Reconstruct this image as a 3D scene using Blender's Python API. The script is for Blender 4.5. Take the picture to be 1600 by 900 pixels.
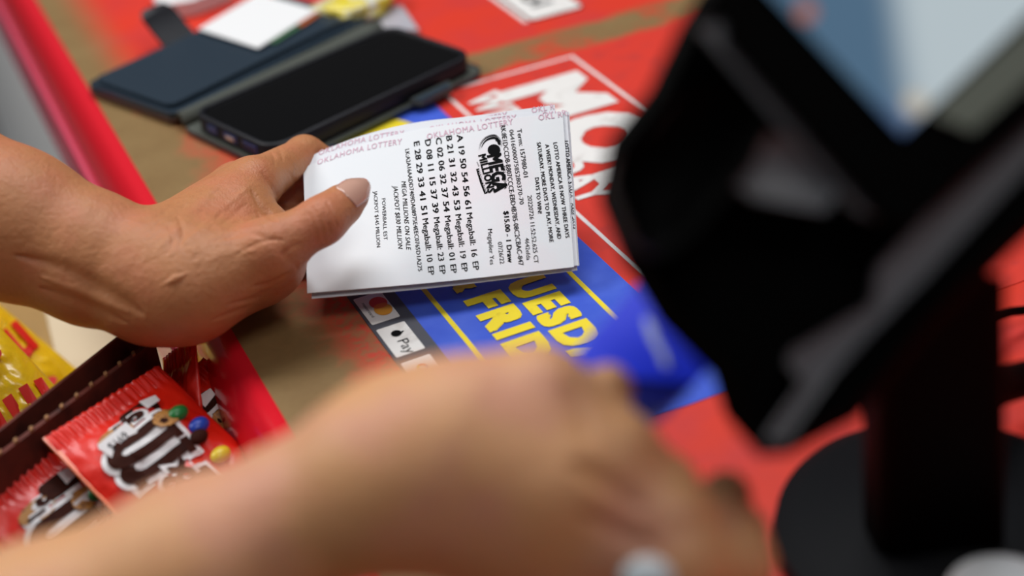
import bpy, math, random
import numpy as np
from mathutils import Vector, Matrix, noise as mn
random.seed(7)
for o in list(bpy.data.objects): bpy.data.objects.remove(o)
S = bpy.context.scene
C = S.collection

# ------------------------------------------------------------------ camera
F = 2387.0; H = 0.384                     # focal length in px of a 1600 px frame, lens height over the counter
def _axes():
    a = np.array([-1294., -1380., F]); b = np.array([6768., -2220., F])
    a /= np.linalg.norm(a); b /= np.linalg.norm(b)
    n = np.cross(a, b); n /= np.linalg.norm(n); b = np.cross(n, a)
    return a, b, n
AX, BX, NX = _axes()
def P(x, y, z=0.0):                        # pixel -> point at height z
    d = np.array([x-800, y-450, F]); q = d*(H-z)/(d@NX)
    return np.array([q@BX, q@AX, z])
def W(x, y, t):                            # pixel -> point at distance t
    d = np.array([x-800, y-450, F])/F*t
    return np.array([d@BX, d@AX, H-d@NX])
def proj(p):
    q = p[0]*BX+p[1]*AX+(H-p[2])*NX
    return np.array([800+q[0]/q[2]*F, 450+q[1]/q[2]*F])
cam = bpy.data.cameras.new('camera'); co = bpy.data.objects.new('camera', cam); C.objects.link(co)
right = (BX[0], AX[0], -NX[0]); down = (BX[1], AX[1], -NX[1]); fwd = (BX[2], AX[2], -NX[2])
m = Matrix(((right[0], -down[0], -fwd[0], 0), (right[1], -down[1], -fwd[1], 0), (right[2], -down[2], -fwd[2], H), (0, 0, 0, 1)))
co.matrix_world = m
cam.sensor_width = 36; cam.lens = F/1600*36; cam.clip_start = 0.01
cam.dof.use_dof = True; cam.dof.focus_distance = 0.725; cam.dof.aperture_fstop = 3.1
S.camera = co
RIGHT, DOWN, FWD = map(np.array, (right, down, fwd))

# ------------------------------------------------------------------ light
S.view_settings.view_transform = 'Standard'; S.view_settings.look = 'None'
S.view_settings.exposure = -0.3; S.view_settings.gamma = 1; S.view_settings.use_curve_mapping = False
w = bpy.data.worlds.new('world'); S.world = w; w.use_nodes = True
nt = w.node_tree; nt.nodes.clear()
wo = nt.nodes.new('ShaderNodeOutputWorld'); bg = nt.nodes.new('ShaderNodeBackground')
tc = nt.nodes.new('ShaderNodeTexCoord'); sx = nt.nodes.new('ShaderNodeSeparateXYZ'); rp = nt.nodes.new('ShaderNodeValToRGB')
nt.links.new(tc.outputs['Generated'], sx.inputs[0]); nt.links.new(sx.outputs['Z'], rp.inputs[0])
rp.color_ramp.elements[0].position = 0.0; rp.color_ramp.elements[0].color = (.10, .09, .085, 1)
rp.color_ramp.elements[1].position = 1.0; rp.color_ramp.elements[1].color = (.85, .9, 1, 1)
e = rp.color_ramp.elements.new(.45); e.color = (.22, .22, .23, 1)
nt.links.new(rp.outputs[0], bg.inputs[0]); bg.inputs[1].default_value = 0.33; nt.links.new(bg.outputs[0], wo.inputs[0])
def area(name, loc, target, sx_, sy_, power, col):
    l = bpy.data.lights.new(name, 'AREA'); l.shape = 'RECTANGLE'; l.size = sx_; l.size_y = sy_; l.energy = power; l.color = col
    o = bpy.data.objects.new(name, l); C.objects.link(o); o.location = loc
    o.rotation_euler = (Vector(target)-Vector(loc)).to_track_quat('-Z', 'Y').to_euler()
area('ceiling_and_fill_light', (.5, 1.15, 1.75), (.2, .6, 0), 1.1, .5, 25, (.97, .98, 1))
area('ceiling_and_fill_light', (-.8, 1.3, 1.15), (.1, .6, -.2), .9, .5, 16, (1, .98, .95))  # added fill from the far left, brightens the white front panel
area('ceiling_and_fill_light', (.45, -.25, 1.5), (.2, .45, .1), .7, .4, 6, (1, .97, .93))  # added fill above the lens, brightens the foreground fingers

# ------------------------------------------------------------------ materials
def lin(h):
    c = [int(h[i:i+2], 16)/255 for i in (0, 2, 4)]
    return tuple(x/12.92 if x <= .04045 else ((x+.055)/1.055)**2.4 for x in c)+(1,)
def mat(name, col, rough=.5, spec=.5, metal=0, var=None, bump=None, emit=0, sss=0, coat=0, alpha=1, trans=0):
    m = bpy.data.materials.new(name); m.use_nodes = True; t = m.node_tree; b = t.nodes['Principled BSDF']
    b.inputs['Base Color'].default_value = lin(col); b.inputs['Roughness'].default_value = rough
    b.inputs['Specular IOR Level'].default_value = spec; b.inputs['Metallic'].default_value = metal
    b.inputs['Coat Weight'].default_value = coat; b.inputs['Alpha'].default_value = alpha
    b.inputs['Transmission Weight'].default_value = trans
    if sss:
        b.inputs['Subsurface Weight'].default_value = sss; b.inputs['Subsurface Radius'].default_value = (1, .35, .2); b.inputs['Subsurface Scale'].default_value = .006
    if emit:
        b.inputs['Emission Color'].default_value = lin(col); b.inputs['Emission Strength'].default_value = emit
    g = t.nodes.new('ShaderNodeNewGeometry')
    if var:                                # (scale, colour, low, high)
        n = t.nodes.new('ShaderNodeTexNoise'); n.inputs['Scale'].default_value = var[0]; n.inputs['Detail'].default_value = 5
        t.links.new(g.outputs['Position'], n.inputs['Vector'])
        r = t.nodes.new('ShaderNodeMapRange'); r.inputs[1].default_value = var[2]; r.inputs[2].default_value = var[3]
        t.links.new(n.outputs['Fac'], r.inputs[0])
        mx = t.nodes.new('ShaderNodeMix'); mx.data_type = 'RGBA'
        mx.inputs[6].default_value = lin(col); mx.inputs[7].default_value = lin(var[1])
        t.links.new(r.outputs[0], mx.inputs[0]); t.links.new(mx.outputs[2], b.inputs['Base Color'])
    if bump:                               # (scale, strength, distance)
        n = t.nodes.new('ShaderNodeTexNoise'); n.inputs['Scale'].default_value = bump[0]; n.inputs['Detail'].default_value = 4
        t.links.new(g.outputs['Position'], n.inputs['Vector'])
        bp = t.nodes.new('ShaderNodeBump'); bp.inputs['Strength'].default_value = bump[1]; bp.inputs['Distance'].default_value = bump[2]
        t.links.new(n.outputs['Fac'], bp.inputs['Height']); t.links.new(bp.outputs[0], b.inputs['Normal'])
    return m
class NB:                                   # tiny node expression builder
    def __init__(s, t): s.t = t
    def math(s, op, a, b=None, c=None, clamp=False):
        n = s.t.nodes.new('ShaderNodeMath'); n.operation = op; n.use_clamp = clamp
        for i, v in enumerate((a, b, c)):
            if v is None: continue
            if isinstance(v, (int, float)): n.inputs[i].default_value = v
            else: s.t.links.new(v, n.inputs[i])
        return n.outputs[0]
    def step(s, x, lo, hi):
        n = s.t.nodes.new('ShaderNodeMapRange'); n.interpolation_type = 'SMOOTHSTEP'; s.t.links.new(x, n.inputs[0])
        n.inputs[1].default_value = lo; n.inputs[2].default_value = hi; return n.outputs[0]
    def noise(s, v, scale, detail=4):
        n = s.t.nodes.new('ShaderNodeTexNoise'); n.inputs['Scale'].default_value = scale; n.inputs['Detail'].default_value = detail
        s.t.links.new(v, n.inputs['Vector']); return n.outputs['Fac']
    def mix(s, f, a, b):
        n = s.t.nodes.new('ShaderNodeMix'); n.data_type = 'RGBA'
        if isinstance(f, (int, float)): n.inputs[0].default_value = f
        else: s.t.links.new(f, n.inputs[0])
        for i, v in ((6, a), (7, b)):
            if isinstance(v, tuple): n.inputs[i].default_value = v
            else: s.t.links.new(v, n.inputs[i])
        return n.outputs[2]
def counter_material():
    m = bpy.data.materials.new('worn_red_counter'); m.use_nodes = True; t = m.node_tree; b = t.nodes['Principled BSDF']; k = NB(t)
    g = t.nodes.new('ShaderNodeNewGeometry'); s = t.nodes.new('ShaderNodeSeparateXYZ'); t.links.new(g.outputs['Position'], s.inputs[0])
    pos = g.outputs['Position']; X, Y = s.outputs[0], s.outputs[1]
    n1 = k.noise(pos, 28, 5); n2 = k.noise(pos, 260, 3)
    nn = k.math('ADD', k.math('MULTIPLY', k.math('SUBTRACT', n1, .5), .07), k.math('MULTIPLY', k.math('SUBTRACT', n2, .5), .014))
    # band of bare board along the front edge; wider and more broken where arms rub it (y .5 - .88)
    wide = k.math('MULTIPLY', k.step(Y, .93, .84), .016)
    xe = k.math('ADD', k.math('SUBTRACT', X, wide), k.math('MULTIPLY', nn, k.step(Y, .95, .86)))
    edge = k.math('SUBTRACT', 1, k.step(xe, .110, .148))
    mott = k.math('MULTIPLY', k.step(k.math('ADD', n1, k.math('MULTIPLY', n2, .7)), .72, 1.02), k.math('MULTIPLY', k.step(X, .20, .15), k.math('MULTIPLY', k.step(Y, .92, .84), .75)))
    yb = k.math('ABSOLUTE', k.math('SUBTRACT', k.math('ADD', Y, k.math('MULTIPLY', nn, .3)), .808))
    band = k.math('MULTIPLY', k.step(yb, .021, .012), k.math('MULTIPLY', k.step(X, .27, .32), k.step(k.math('ADD', n1, k.math('MULTIPLY', n2, .5)), .42, .78)))
    worn = k.math('MAXIMUM', k.math('MAXIMUM', edge, mott), band)
    red = k.mix(k.step(n1, .35, .7), lin('DE3A26'), lin('D23A34'))
    brown = k.mix(n1, lin('6E5130'), lin('937A52'))
    brown = k.mix(k.math('MULTIPLY', n2, .4), brown, lin('A08455'))
    t.links.new(k.mix(worn, red, brown), b.inputs['Base Color']); b.inputs['Roughness'].default_value = .42
    b.inputs['Specular IOR Level'].default_value = .35
    bp = t.nodes.new('ShaderNodeBump'); bp.inputs['Strength'].default_value = .15; bp.inputs['Distance'].default_value = .0005
    t.links.new(n2, bp.inputs['Height']); t.links.new(bp.outputs[0], b.inputs['Normal'])
    return m
def skin_material(name, base, dark, pink):
    m = bpy.data.materials.new(name); m.use_nodes = True; t = m.node_tree; b = t.nodes['Principled BSDF']; k = NB(t)
    g = t.nodes.new('ShaderNodeNewGeometry'); pos = g.outputs['Position']
    n1 = k.noise(pos, 38, 4); n2 = k.noise(pos, 420, 4); n3 = k.noise(pos, 150, 3)
    c = k.mix(k.step(n1, .38, .68), lin(base), lin(pink)); c = k.mix(k.math('MULTIPLY', k.step(n3, .5, .8), .2), c, lin(dark))
    c = k.mix(k.math('MULTIPLY', k.step(n2, .5, .8), .15), c, lin(dark))
    t.links.new(c, b.inputs['Base Color'])
    b.inputs['Roughness'].default_value = .46; b.inputs['Specular IOR Level'].default_value = .4
    b.inputs['Subsurface Weight'].default_value = .12; b.inputs['Subsurface Radius'].default_value = (1, .35, .2); b.inputs['Subsurface Scale'].default_value = .005
    h = k.math('ADD', k.math('MULTIPLY', n2, .5), k.math('MULTIPLY', k.noise(pos, 1100, 2), .35))
    h = k.math('ADD', h, k.math('MULTIPLY', n3, .45))
    bp = t.nodes.new('ShaderNodeBump'); bp.inputs['Strength'].default_value = .6; bp.inputs['Distance'].default_value = .0014
    t.links.new(h, bp.inputs['Height']); t.links.new(bp.outputs[0], b.inputs['Normal'])
    return m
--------
• DO THIS
Reproduce only the lines from the beginning of the data through the line that contains "C = S.collection", both included, and please drop the pictures.

• THE RESPONSE
Reconstruct this image as a 3D scene using Blender's Python API. The script is for Blender 4.5. Take the picture to be 1600 by 900 pixels.
import bpy, math, random
import numpy as np
from mathutils import Vector, Matrix, noise as mn
random.seed(7)
for o in list(bpy.data.objects): bpy.data.objects.remove(o)
S = bpy.context.scene
C = S.collection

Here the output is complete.